Igor Franco — Paolla Oliveira e o recalque

 

Os justiceiros sociais estão em polvorosa neste carnaval. Da prescrição sobre as fantasias permitidas para este carnaval ao manual de como realizar uma paquera, os progressistas já possuem material suficiente para escrever um novo Index Librorum Prohibitorum. Tal como as velhas freiras dos antigos internatos mediam o comprimento das saias das alunas, há sempre um bando de justiceiros sociais no corredor mais próximo munidos de suas réguas problematizadoras para avaliarem o que pode ou não ser feito/ vestido/ visto/ publicado/ curtido/ compartilhado.
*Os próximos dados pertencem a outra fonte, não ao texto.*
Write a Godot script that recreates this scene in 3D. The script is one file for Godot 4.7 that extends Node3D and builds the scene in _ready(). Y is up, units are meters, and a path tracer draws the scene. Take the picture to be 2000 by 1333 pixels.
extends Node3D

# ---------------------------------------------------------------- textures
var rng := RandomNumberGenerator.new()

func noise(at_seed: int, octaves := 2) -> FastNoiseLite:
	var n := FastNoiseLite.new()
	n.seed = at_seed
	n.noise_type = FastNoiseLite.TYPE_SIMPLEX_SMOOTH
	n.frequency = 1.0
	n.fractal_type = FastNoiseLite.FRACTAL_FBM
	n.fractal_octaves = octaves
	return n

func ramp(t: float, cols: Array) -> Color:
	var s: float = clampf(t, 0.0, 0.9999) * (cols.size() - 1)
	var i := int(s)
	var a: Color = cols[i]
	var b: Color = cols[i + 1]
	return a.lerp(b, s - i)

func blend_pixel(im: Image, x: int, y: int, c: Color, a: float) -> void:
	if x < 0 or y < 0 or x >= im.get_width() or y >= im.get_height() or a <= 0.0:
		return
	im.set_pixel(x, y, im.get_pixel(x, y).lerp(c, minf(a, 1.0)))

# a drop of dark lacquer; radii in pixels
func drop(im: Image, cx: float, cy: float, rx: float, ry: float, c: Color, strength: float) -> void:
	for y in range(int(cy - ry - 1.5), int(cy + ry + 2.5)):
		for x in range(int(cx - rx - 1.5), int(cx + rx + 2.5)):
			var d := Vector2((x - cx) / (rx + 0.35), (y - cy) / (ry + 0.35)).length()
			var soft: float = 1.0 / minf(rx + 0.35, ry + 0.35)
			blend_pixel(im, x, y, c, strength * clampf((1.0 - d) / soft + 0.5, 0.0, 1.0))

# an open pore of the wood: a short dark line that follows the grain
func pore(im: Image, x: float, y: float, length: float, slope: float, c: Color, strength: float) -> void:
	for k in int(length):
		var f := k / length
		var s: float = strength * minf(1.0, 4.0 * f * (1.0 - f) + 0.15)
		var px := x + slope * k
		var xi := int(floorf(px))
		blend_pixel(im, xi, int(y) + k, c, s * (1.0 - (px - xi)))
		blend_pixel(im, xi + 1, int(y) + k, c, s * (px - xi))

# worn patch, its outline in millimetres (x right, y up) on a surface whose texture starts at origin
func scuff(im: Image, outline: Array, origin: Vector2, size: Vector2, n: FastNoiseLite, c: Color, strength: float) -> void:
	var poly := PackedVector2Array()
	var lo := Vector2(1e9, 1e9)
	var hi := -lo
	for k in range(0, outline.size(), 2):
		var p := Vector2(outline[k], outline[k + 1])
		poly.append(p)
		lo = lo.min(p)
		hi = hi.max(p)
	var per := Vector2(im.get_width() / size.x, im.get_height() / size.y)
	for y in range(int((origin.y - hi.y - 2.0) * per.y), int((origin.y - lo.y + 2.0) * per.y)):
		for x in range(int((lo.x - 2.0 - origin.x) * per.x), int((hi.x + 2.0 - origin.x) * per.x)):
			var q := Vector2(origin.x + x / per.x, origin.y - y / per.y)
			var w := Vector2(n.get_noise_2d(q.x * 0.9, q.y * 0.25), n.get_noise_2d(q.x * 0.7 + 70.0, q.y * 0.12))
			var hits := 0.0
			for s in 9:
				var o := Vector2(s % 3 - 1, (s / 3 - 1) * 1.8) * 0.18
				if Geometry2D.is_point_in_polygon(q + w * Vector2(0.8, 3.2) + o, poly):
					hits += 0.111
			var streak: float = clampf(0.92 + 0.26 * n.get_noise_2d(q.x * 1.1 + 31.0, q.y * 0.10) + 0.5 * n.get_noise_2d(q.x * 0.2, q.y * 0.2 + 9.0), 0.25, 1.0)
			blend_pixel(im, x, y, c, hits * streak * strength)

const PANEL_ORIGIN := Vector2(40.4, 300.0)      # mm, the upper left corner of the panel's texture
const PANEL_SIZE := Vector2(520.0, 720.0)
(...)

Para seu azar, a atriz Paolla Oliveira foi a vítima da vez dos patrulheiros da consciência alheia. A beleza intensa da atriz só pode ser comparada à intensidade do recalque despertado após a publicação de uma foto fantasiada de índia. O furor das feministas de plantão neste Carnaval logo resultou em manchetes como “foto polêmica de Paolla Oliveira divide opiniões na internet”. Como observa o crítico cultural Alexandre Borges, toda vez que um justiceiro social menciona “divisão de opiniões”, pode acreditar que a única divisão existente é, de fato, a opinião dele versus a de qualquer outra pessoa normal. Exceto três ou quatro desocupados que incomodavam com mensagens repetidas, a esmagadora maioria dos mais de sete mil comentários da foto repetidos elogios como “linda”, “deslumbrante”. A desconexão com a realidade é traço marcante dos justiceiros sociais, que buscam moldar o mundo à sua visão — e não o contrário.

O que se tornou o progressismo nos dias de hoje — uma implacável perseguição às opiniões de quem ouse divergir do suposto consenso das almas mais elevadas da academia e da mídia — reflete um pouco a mistura louca que deu origem a esse fenômeno político-social.

Na formulação do psicólogo canadense Jordan Peterson, o progressismo é o resultado do pós-modernismo relativista com a dialética marxista salpicada de leitura foucaultiana do mundo, a partir de estruturas de poder e hierarquia. Em resumo: para o progressismo moderno, ao mesmo tempo em que é possível afirmar que não há superioridade moral da cultura ocidental (ou do “homem branco”) sobre a cultura indígena, é inegável o fato de que os indígenas foram oprimidos pelo homem branco e essa opressão permanece hoje embutida nas relações de poder estabelecidas na sociedade, sendo a “fantasia de índio” no Carnaval apenas uma das expressões dessa opressão continuada. Ao denunciar uma inocente foto do Instagram, o justiceiro social cumpriria, assim, sua missão de denunciar e fragilizar tais estruturas, contribuindo para uma rachadura a ponto de fraturar o atual sistema de poder, que ruiria, permitindo a construção de uma nova forma mais justa, que privilegiasse os antigos oprimidos.

Um observador mais atento poderia levantar uma série de questionamentos, do tipo “por que a nova estrutura seria mais justa, uma vez que o conceito de justiça precisa ter uma validade única e os relativistas discordam disso?” ou “sendo a sociedade construída sobre estruturas de poder e hierarquia, a mera inversão dos papéis não perpetuaria a lógica da opressão, desta vez com atores distintos?” ou, por fim, “sendo mulher, não seria Paolla Oliveira parte de uma minoria que deveria ser protegida e não denunciada?”. Esse tipo de contra-argumentação é pesada demais para os ouvidos dos justiceiros sociais. Convencidos que estão de sua infinita bondade em relação aos oprimidos, a racionalidade e a coerência por trás de seus atos são meros detalhes que podem ser esquecidos ou deixados de lado se a agenda de defesa das minorias puder ser cumprida.

Numa leitura menos sofisticada, segundo Mário Henrique Simonsen, um dos mais brilhantes pensadores brasileiros, por esse tipo de incoerência, “ninguém sabe o que significa (o progressismo) porque, na verdade, não significa coisa alguma além de um progressivo estado de tumulto mental”.

Eu, humildemente, ouso discordar de Simonsen e Peterson. A única leitura possível do progressismo pós-moderno é: uma reunião de gente insuportavelmente chata e ressentida, pronta para disparar sua metralhadora de frustrações sobre qualquer pessoa capaz de levar a vida como deseja — e não como eles desejam.